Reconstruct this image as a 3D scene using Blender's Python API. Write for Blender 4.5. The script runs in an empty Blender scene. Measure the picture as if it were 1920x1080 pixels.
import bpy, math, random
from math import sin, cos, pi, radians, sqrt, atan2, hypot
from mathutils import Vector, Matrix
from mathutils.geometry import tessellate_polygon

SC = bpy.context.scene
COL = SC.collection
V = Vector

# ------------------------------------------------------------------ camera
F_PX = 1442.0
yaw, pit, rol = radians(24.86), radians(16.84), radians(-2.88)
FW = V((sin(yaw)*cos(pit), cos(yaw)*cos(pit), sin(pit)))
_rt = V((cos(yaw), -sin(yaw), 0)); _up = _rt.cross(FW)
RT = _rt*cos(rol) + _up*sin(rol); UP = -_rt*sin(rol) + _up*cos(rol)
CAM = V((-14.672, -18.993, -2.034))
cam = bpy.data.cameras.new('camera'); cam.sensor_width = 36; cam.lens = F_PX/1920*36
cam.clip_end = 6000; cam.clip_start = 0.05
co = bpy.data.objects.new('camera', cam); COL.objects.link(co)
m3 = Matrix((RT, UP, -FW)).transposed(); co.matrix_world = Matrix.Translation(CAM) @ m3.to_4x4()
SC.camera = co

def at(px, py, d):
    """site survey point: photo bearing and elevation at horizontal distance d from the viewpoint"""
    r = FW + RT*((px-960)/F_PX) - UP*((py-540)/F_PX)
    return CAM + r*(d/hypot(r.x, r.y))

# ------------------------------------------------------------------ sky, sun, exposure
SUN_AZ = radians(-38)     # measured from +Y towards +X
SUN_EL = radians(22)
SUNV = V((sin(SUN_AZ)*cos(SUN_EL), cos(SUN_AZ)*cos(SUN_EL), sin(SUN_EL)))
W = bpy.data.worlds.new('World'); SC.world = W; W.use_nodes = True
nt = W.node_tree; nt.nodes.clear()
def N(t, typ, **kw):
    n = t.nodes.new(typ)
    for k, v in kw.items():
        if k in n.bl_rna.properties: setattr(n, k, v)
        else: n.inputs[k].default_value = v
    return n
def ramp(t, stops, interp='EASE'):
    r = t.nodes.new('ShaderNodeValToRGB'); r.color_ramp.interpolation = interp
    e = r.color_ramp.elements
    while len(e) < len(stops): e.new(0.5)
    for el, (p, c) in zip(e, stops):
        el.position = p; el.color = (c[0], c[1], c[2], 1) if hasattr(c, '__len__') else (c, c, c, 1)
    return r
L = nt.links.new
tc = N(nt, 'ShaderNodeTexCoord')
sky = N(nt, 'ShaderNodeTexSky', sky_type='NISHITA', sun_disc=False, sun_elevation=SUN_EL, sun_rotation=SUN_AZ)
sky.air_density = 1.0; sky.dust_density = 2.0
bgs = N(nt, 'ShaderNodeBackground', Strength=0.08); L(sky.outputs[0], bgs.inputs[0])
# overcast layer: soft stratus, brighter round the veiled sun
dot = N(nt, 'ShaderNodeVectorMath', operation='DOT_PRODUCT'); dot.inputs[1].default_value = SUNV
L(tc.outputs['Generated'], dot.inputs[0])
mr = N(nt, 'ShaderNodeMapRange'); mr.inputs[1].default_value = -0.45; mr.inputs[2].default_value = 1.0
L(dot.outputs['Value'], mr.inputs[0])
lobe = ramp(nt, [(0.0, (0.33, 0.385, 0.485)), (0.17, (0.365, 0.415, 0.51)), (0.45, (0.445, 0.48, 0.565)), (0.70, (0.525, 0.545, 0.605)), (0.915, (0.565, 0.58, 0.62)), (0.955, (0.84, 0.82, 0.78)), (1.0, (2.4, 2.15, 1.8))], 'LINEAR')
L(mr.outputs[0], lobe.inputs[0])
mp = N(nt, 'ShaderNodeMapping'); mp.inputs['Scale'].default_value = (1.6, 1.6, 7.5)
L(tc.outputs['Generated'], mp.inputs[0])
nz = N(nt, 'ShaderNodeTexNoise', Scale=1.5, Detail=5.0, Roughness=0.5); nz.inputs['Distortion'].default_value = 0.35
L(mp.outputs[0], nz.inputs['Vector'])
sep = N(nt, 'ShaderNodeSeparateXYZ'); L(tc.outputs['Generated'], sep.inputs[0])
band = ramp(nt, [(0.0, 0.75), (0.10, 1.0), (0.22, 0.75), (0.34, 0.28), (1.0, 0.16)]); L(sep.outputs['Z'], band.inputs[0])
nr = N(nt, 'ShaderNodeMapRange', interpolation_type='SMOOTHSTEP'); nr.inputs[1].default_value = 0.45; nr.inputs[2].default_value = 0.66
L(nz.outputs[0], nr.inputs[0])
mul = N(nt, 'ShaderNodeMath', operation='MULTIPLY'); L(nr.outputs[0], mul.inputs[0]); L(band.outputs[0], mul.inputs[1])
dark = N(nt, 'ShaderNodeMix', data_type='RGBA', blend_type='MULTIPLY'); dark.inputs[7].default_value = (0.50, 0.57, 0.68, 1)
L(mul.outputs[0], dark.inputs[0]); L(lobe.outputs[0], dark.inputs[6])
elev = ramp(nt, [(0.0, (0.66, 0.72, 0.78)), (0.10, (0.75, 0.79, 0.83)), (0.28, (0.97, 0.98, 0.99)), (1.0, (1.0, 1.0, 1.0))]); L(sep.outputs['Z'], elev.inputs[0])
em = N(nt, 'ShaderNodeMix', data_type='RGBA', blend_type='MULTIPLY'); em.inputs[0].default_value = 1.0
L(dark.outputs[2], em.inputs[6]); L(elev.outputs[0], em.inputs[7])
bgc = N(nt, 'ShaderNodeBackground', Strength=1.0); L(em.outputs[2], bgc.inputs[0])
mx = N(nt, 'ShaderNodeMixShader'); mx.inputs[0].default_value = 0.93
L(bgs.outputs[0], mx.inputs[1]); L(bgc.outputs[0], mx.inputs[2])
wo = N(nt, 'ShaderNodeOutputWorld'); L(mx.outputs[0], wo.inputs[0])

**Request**
Go through the listing and copy all of it exactly.

**Exercise answer**
Reconstruct this image as a 3D scene using Blender's Python API. Write for Blender 4.5. The script runs in an empty Blender scene. Measure the picture as if it were 1920x1080 pixels.
import bpy, math, random
from math import sin, cos, pi, radians, sqrt, atan2, hypot
from mathutils import Vector, Matrix
from mathutils.geometry import tessellate_polygon

SC = bpy.context.scene
COL = SC.collection
V = Vector

# ------------------------------------------------------------------ camera
F_PX = 1442.0
yaw, pit, rol = radians(24.86), radians(16.84), radians(-2.88)
FW = V((sin(yaw)*cos(pit), cos(yaw)*cos(pit), sin(pit)))
_rt = V((cos(yaw), -sin(yaw), 0)); _up = _rt.cross(FW)
RT = _rt*cos(rol) + _up*sin(rol); UP = -_rt*sin(rol) + _up*cos(rol)
CAM = V((-14.672, -18.993, -2.034))
cam = bpy.data.cameras.new('camera'); cam.sensor_width = 36; cam.lens = F_PX/1920*36
cam.clip_end = 6000; cam.clip_start = 0.05
co = bpy.data.objects.new('camera', cam); COL.objects.link(co)
m3 = Matrix((RT, UP, -FW)).transposed(); co.matrix_world = Matrix.Translation(CAM) @ m3.to_4x4()
SC.camera = co

def at(px, py, d):
    """site survey point: photo bearing and elevation at horizontal distance d from the viewpoint"""
    r = FW + RT*((px-960)/F_PX) - UP*((py-540)/F_PX)
    return CAM + r*(d/hypot(r.x, r.y))

# ------------------------------------------------------------------ sky, sun, exposure
SUN_AZ = radians(-38)     # measured from +Y towards +X
SUN_EL = radians(22)
SUNV = V((sin(SUN_AZ)*cos(SUN_EL), cos(SUN_AZ)*cos(SUN_EL), sin(SUN_EL)))
W = bpy.data.worlds.new('World'); SC.world = W; W.use_nodes = True
nt = W.node_tree; nt.nodes.clear()
def N(t, typ, **kw):
    n = t.nodes.new(typ)
    for k, v in kw.items():
        if k in n.bl_rna.properties: setattr(n, k, v)
        else: n.inputs[k].default_value = v
    return n
def ramp(t, stops, interp='EASE'):
    r = t.nodes.new('ShaderNodeValToRGB'); r.color_ramp.interpolation = interp
    e = r.color_ramp.elements
    while len(e) < len(stops): e.new(0.5)
    for el, (p, c) in zip(e, stops):
        el.position = p; el.color = (c[0], c[1], c[2], 1) if hasattr(c, '__len__') else (c, c, c, 1)
    return r
L = nt.links.new
tc = N(nt, 'ShaderNodeTexCoord')
sky = N(nt, 'ShaderNodeTexSky', sky_type='NISHITA', sun_disc=False, sun_elevation=SUN_EL, sun_rotation=SUN_AZ)
sky.air_density = 1.0; sky.dust_density = 2.0
bgs = N(nt, 'ShaderNodeBackground', Strength=0.08); L(sky.outputs[0], bgs.inputs[0])
# overcast layer: soft stratus, brighter round the veiled sun
dot = N(nt, 'ShaderNodeVectorMath', operation='DOT_PRODUCT'); dot.inputs[1].default_value = SUNV
L(tc.outputs['Generated'], dot.inputs[0])
mr = N(nt, 'ShaderNodeMapRange'); mr.inputs[1].default_value = -0.45; mr.inputs[2].default_value = 1.0
L(dot.outputs['Value'], mr.inputs[0])
lobe = ramp(nt, [(0.0, (0.33, 0.385, 0.485)), (0.17, (0.365, 0.415, 0.51)), (0.45, (0.445, 0.48, 0.565)), (0.70, (0.525, 0.545, 0.605)), (0.915, (0.565, 0.58, 0.62)), (0.955, (0.84, 0.82, 0.78)), (1.0, (2.4, 2.15, 1.8))], 'LINEAR')
L(mr.outputs[0], lobe.inputs[0])
mp = N(nt, 'ShaderNodeMapping'); mp.inputs['Scale'].default_value = (1.6, 1.6, 7.5)
L(tc.outputs['Generated'], mp.inputs[0])
nz = N(nt, 'ShaderNodeTexNoise', Scale=1.5, Detail=5.0, Roughness=0.5); nz.inputs['Distortion'].default_value = 0.35
L(mp.outputs[0], nz.inputs['Vector'])
sep = N(nt, 'ShaderNodeSeparateXYZ'); L(tc.outputs['Generated'], sep.inputs[0])
band = ramp(nt, [(0.0, 0.75), (0.10, 1.0), (0.22, 0.75), (0.34, 0.28), (1.0, 0.16)]); L(sep.outputs['Z'], band.inputs[0])
nr = N(nt, 'ShaderNodeMapRange', interpolation_type='SMOOTHSTEP'); nr.inputs[1].default_value = 0.45; nr.inputs[2].default_value = 0.66
L(nz.outputs[0], nr.inputs[0])
mul = N(nt, 'ShaderNodeMath', operation='MULTIPLY'); L(nr.outputs[0], mul.inputs[0]); L(band.outputs[0], mul.inputs[1])
dark = N(nt, 'ShaderNodeMix', data_type='RGBA', blend_type='MULTIPLY'); dark.inputs[7].default_value = (0.50, 0.57, 0.68, 1)
L(mul.outputs[0], dark.inputs[0]); L(lobe.outputs[0], dark.inputs[6])
elev = ramp(nt, [(0.0, (0.66, 0.72, 0.78)), (0.10, (0.75, 0.79, 0.83)), (0.28, (0.97, 0.98, 0.99)), (1.0, (1.0, 1.0, 1.0))]); L(sep.outputs['Z'], elev.inputs[0])
em = N(nt, 'ShaderNodeMix', data_type='RGBA', blend_type='MULTIPLY'); em.inputs[0].default_value = 1.0
L(dark.outputs[2], em.inputs[6]); L(elev.outputs[0], em.inputs[7])
bgc = N(nt, 'ShaderNodeBackground', Strength=1.0); L(em.outputs[2], bgc.inputs[0])
mx = N(nt, 'ShaderNodeMixShader'); mx.inputs[0].default_value = 0.93
L(bgs.outputs[0], mx.inputs[1]); L(bgc.outputs[0], mx.inputs[2])
wo = N(nt, 'ShaderNodeOutputWorld'); L(mx.outputs[0], wo.inputs[0])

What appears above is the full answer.